Customs associated with various religions and cultures[edit]
Christian customs
Main article: Christian views on marriage
Further information: Marriage § Christianity
A couple exchange vows on the church altar during a ceremony in a Catholic Church.
Most Christian churches give some form of blessing to a marriage; the wedding ceremony typically includes some sort of pledge by the community to support the couple's relationship. A church wedding is a ceremony presided over by a Christian priest or pastor. Ceremonies are based on reference to God, and are frequently embodied into other church ceremonies such as Mass.[12] Customs may vary widely between denominations. In the Roman Catholic Church "Holy Matrimony" is considered to be one of the seven sacraments, in this case one that the spouses bestow upon each other in front of a priest and members of the community as witnesses. As with all sacraments, it is seen as having been instituted by Jesus himself (see Gospel of Matthew 19:1–2, Catechism of the Catholic Church §1614–1615). In the Eastern Orthodox Church, it is one of the Mysteries, and is seen as an ordination and a martyrdom. The wedding ceremony of Saint Thomas Christians, an ethnoreligious group of Christians in India incorporate elements from Hindu, Jewish and Christian weddings.

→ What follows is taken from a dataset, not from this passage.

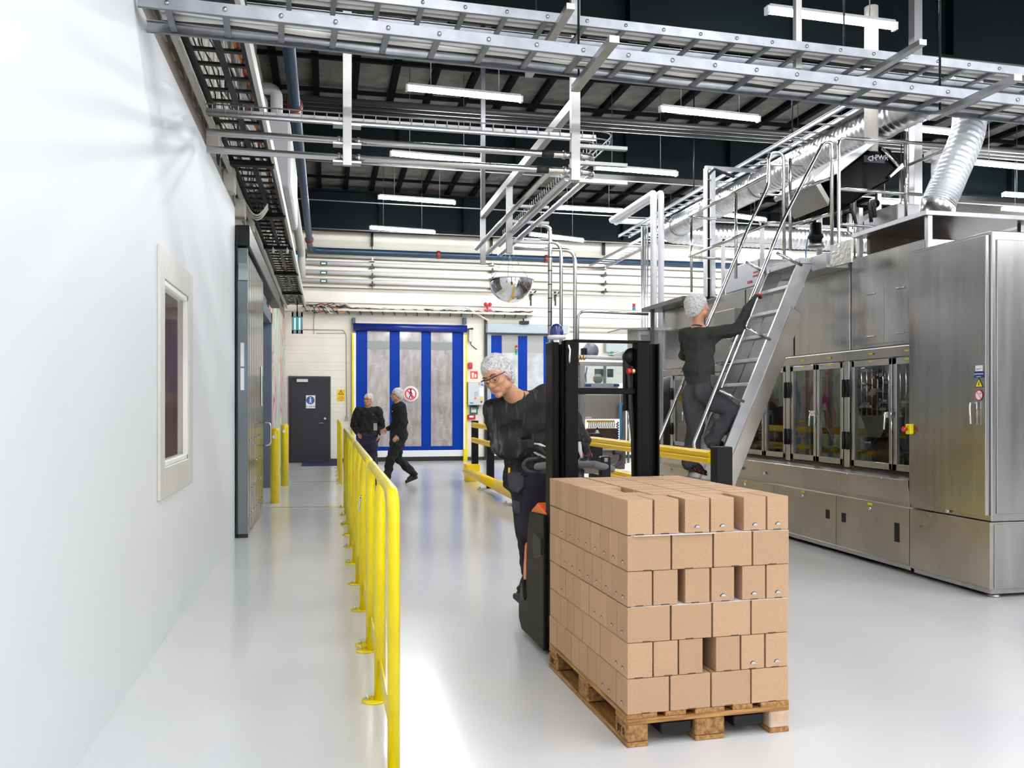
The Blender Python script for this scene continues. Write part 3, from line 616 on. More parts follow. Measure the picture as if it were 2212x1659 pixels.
# blue sprinkler pipe
t = thing('blue_pipe', 'dark blue pipe running under the roof and along the back wall', 'pipe', (-.4, 15, 5.5))
m = MB(); m.path([(-.42, -3, 5.55), (-.42, YB - .3, 5.55), (XR - .2, YB - .3, 5.55)], .075, .35, 16, 8); m.build('pipe', BLUEPIPE, t)
for (c, d) in (((-.42, 11.9, 5.55), (0, 1, 0)), ((-.42, 21.5, 5.55), (0, 1, 0)), ((aY(947, 545, YB - .3).x, YB - .3, 5.55), (1, 0, 0)), ((aY(1180, 555, YB - .3).x, YB - .3, 5.55), (1, 0, 0))):
    m = MB(); m.lathe([(.08, -.05), (.105, -.04), (.105, .04), (.08, .05)], c, d, 16); m.build('coupling', mat('coupling_red', (.25, .03, .02), .4), t)
# dark brackets at the ledge
for k, u in enumerate((1147, 1200)):
    c = aY(u, 645, YB - .1); m = MB(); m.box(c + V((-.02, 0, -.2)), c + V((.02, .1, .2))); m.bar(c + V((0, 0, .08)), c + V((.12, -.1, .2)), .03, .03); tag(m.build('wall_hook', BLACKM), ('black angled wall hook beside the dome mirror', 'black angled wall hook behind the steel pipe bends')[k], 'hook')
m = MB(); m.path([aY(1510, 525, YB - .1), aY(1517, 530, YB - .1), aY(1517, 570, YB - .1)], .03, .1); m.tube([aY(1435, 521, YB - .1), aY(1510, 525, YB - .1)], .03); tag(m.build('wall_mounted_pipe', OFFW), 'cream elbow pipe high on the back wall behind the white column', 'pipe')
# ================================================================ PALLET WITH BOXES (local frame: a across, b along)
PA = rad(1.9); PO = V((1.291, 3.575, 0)); E1 = V((math.cos(PA), math.sin(PA), 0)); E2 = V((-math.sin(PA), math.cos(PA), 0))
def P(a, b, z=0.): return PO + E1 * a + E2 * b + UP * z
def lbox(m, a0, b0, z0, a1, b1, z1):
    return m.obox(P((a0 + a1) / 2, (b0 + b1) / 2, (z0 + z1) / 2), E1 * (a1 - a0) / 2, E2 * (b1 - b0) / 2, UP * (z1 - z0) / 2)
WOOD = mat('pallet_wood', (.52, .27, .085), .7, var=.5, vscale=5, vstretch=(1, 12, 12), col2=(.26, .11, .03), bump=.2, bscale=30, bstretch=(1, 6, 6))
WOOD2 = mat('pallet_wood_long', (.50, .27, .09), .7, vscale=5, vstretch=(12, 1, 12), col2=(.25, .11, .03), bump=.2, bscale=30, bstretch=(6, 1, 6))
CHIP = mat('pressed_block', (.46, .25, .085), .8, vscale=45, col2=(.20, .09, .03), bump=.5, bscale=60)
PALE = mat('pale_block', (.68, .52, .40), .8, vscale=20, col2=(.55, .38, .26), bump=.3, bscale=60)
t = thing('pallet', 'worn wooden pallet under the stack of cardboard boxes', 'pallet', P(.4, .6))
for i, b in enumerate((.0725, .6, 1.1275)):
    for j, (a, w) in enumerate(((.05, .10), (.4, .145), (.75, .10))):
        m = MB(); lbox(m, a - w / 2, b - .0725, .022, a + w / 2, b + .0725, .100)
        bl = m.build('block', PALE if (i == 0 and j == 2) else CHIP, t, bevel=.006)
        if j == 0 and i in (0, 2): text('UIC' if i == 2 else 'JIT S', 'stamp', mat('burn_mark', (.03, .015, .01), .8), bl, P(-.002, b, .045), -E2, UP, .045)
for a, w in ((.05, .10), (.4, .145), (.75, .10)): m = MB(); lbox(m, a - w / 2, 0, 0, a + w / 2, 1.2, .022); m.build('skid_board', WOOD2, t, bevel=.003)
for b in (.0725, .6, 1.1275): m = MB(); lbox(m, 0, b - .0725, .100, .8, b + .0725, .122); m.build('cross_board', WOOD, t, bevel=.002)
for a, w in ((.0725, .145), (.235, .10), (.4, .145), (.565, .10), (.7275, .145)): m = MB(); lbox(m, a - w / 2, -.0 + random.uniform(0, .006), .122, a + w / 2, 1.2, .144); m.build('deck_board', WOOD2, t, bevel=.002)
# cardboard
cb = bpy.data.materials.new('cardboard'); cb.use_nodes = True; nt = cb.node_tree; N = nt.nodes; L = nt.links; b_ = N['Principled BSDF']
tc = N.new('ShaderNodeTexCoord'); oi = N.new('ShaderNodeObjectInfo'); n1 = N.new('ShaderNodeTexNoise'); n1.inputs['Scale'].default_value = 240; n1.inputs['Detail'].default_value = 2; L.new(tc.outputs['Object'], n1.inputs[0])
r1 = N.new('ShaderNodeValToRGB'); r1.color_ramp.elements[0].color = (.475, .297, .178, 1); r1.color_ramp.elements[1].color = (.535, .342, .210, 1); r1.color_ramp.elements[0].position = .35; r1.color_ramp.elements[1].position = .55; L.new(n1.outputs[0], r1.inputs[0])
hs = N.new('ShaderNodeHueSaturation'); mr = N.new('ShaderNodeMapRange'); mr.inputs['To Min'].default_value = .93; mr.inputs['To Max'].default_value = 1.07; L.new(oi.outputs['Random'], mr.inputs[0]); L.new(mr.outputs[0], hs.inputs['Value']); L.new(r1.outputs[0], hs.inputs['Color']); L.new(hs.outputs[0], b_.inputs['Base Color'])
b_.inputs['Roughness'].default_value = .75; b_.inputs['Specular IOR Level'].default_value = .25
mp = N.new('ShaderNodeMapping'); mp.inputs['Scale'].default_value = (400, 400, 8); L.new(tc.outputs['Object'], mp.inputs[0]); n2 = N.new('ShaderNodeTexNoise'); n2.inputs['Scale'].default_value = 1; L.new(mp.outputs[0], n2.inputs[0])
bp = N.new('ShaderNodeBump'); bp.inputs['Strength'].default_value = .08; bp.inputs['Distance'].default_value = .002; L.new(n2.outputs[0], bp.inputs['Height']); L.new(bp.outputs[0], b_.inputs['Normal'])
SLOT = mat('box_slot_dark', (.10, .055, .03), .9); HOLE = mat('hole_plug', (.50, .54, .58), .4)
HL = .1578; Z0 = .144
def half_moon(m, c, ax, nrm, r):
    pts = [c + ax * r * math.cos(a) + UP * r * .95 * math.sin(a) for a in np.linspace(0, PI, 12)]
    m.prism([p + nrm * .0006 for p in pts], nrm * .0008); return m
LAYN = ['bottom', 'second', 'third', 'fourth', 'fifth', 'top']
def carton(a0, b0, a1, b1, lay, label, fh=(), sh=(), tab=True, rot=0.):
    """fh: hole positions on the front face (fractions), sh: on the long left side"""
    z0 = Z0 + lay * HL + (.0016 if lay in (3, 5) else 0); z1 = Z0 + (lay + 1) * HL - .0012; g = .0027
    a0 += g; a1 -= g; b0 += g; b1 -= g
    ca, cb_ = (a0 + a1) / 2, (b0 + b1) / 2; hx, hy, hz = (a1 - a0) / 2, (b1 - b0) / 2, (z1 - z0) / 2
    e1 = V((math.cos(PA + rot), math.sin(PA + rot), 0)); e2 = V((-math.sin(PA + rot), math.cos(PA + rot), 0)); c = P(ca, cb_, (z0 + z1) / 2)
    m = MB(); m.obox(c, e1 * hx, e2 * hy, UP * (hz - .0012)); o = m.build('cardboard_box', cb, bevel=.0022, seg=2); tag(o, label, 'box', 'cardboard boxes stacked on the pallet')
    m = MB()   # top flap sheet with a slightly raised edge
    m.obox(c + UP * (hz - .0008), e1 * (hx - .001), e2 * (hy - .001), UP * .0008); m.build('lid_flap', cb, o)
    if tab:   # locking tab slots on the top edge
        m = MB(); w = .02; fx = random.uniform(-.2, .2) * hx
        m.obox(c + e1 * fx - e2 * (hy + .0004) + UP * (-hz + .003), e1 * w, e2 * .0005, UP * .0022); m.build('tab_slot', SLOT, o)
    for f in fh: m = MB(); q = c + e1 * hx * f - e2 * hy - UP * (hz - .024); half_moon(m, q, e1, -e2, .0145); hh = m.build('hand_hole', SLOT, o); m = MB(); half_moon(m, q - e2 * .001 + e1 * .002, e1, -e2, .0115); m.build('hole_liner', HOLE, hh)
    for f in sh: m = MB(); q = c + e2 * hy * f - e1 * hx - UP * (hz - .030); half_moon(m, q, e2, -e1, .0145); hh = m.build('hand_hole', SLOT, o); m = MB(); half_moon(m, q - e1 * .001 - e2 * .003, e2, -e1, .0105); m.build('hole_liner', HOLE, hh)
    return o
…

"The Order for the Service of Marriage" in the Methodist Book of Worship for Church and Home (1965) specifies the importance of premarital counseling, stating that the "minister is enjoined diligently to instruct those requesting his offices for their prospective marriage in the Christian significance of the holy estate into which they seek to enter".[13] In the Free Methodist Church and African Methodist Episcopal Church, both apart of the World Methodist Council, contain a rubric for the reading of the banns.[14] The Service of Christian Marriage (Rite I) includes the elements found in a standard liturgy celebrated on the Lord's Day as well as other elements unique to this Mass: the Entrance, Opening Prayer, Old Testament Reading, Psalm, New Testament Reading, Alleluia, Gospel Reading, Sermon, Recitation of one of the ecumenical creeds, prayers of the faithful, Offertory, the Declaration by the Man and the Woman, Response of the Families and the People, Exchange of Vows, Blessing and Exchange of Rings, Declaration of Marriage and celebration of the Eucharist, and Benediction.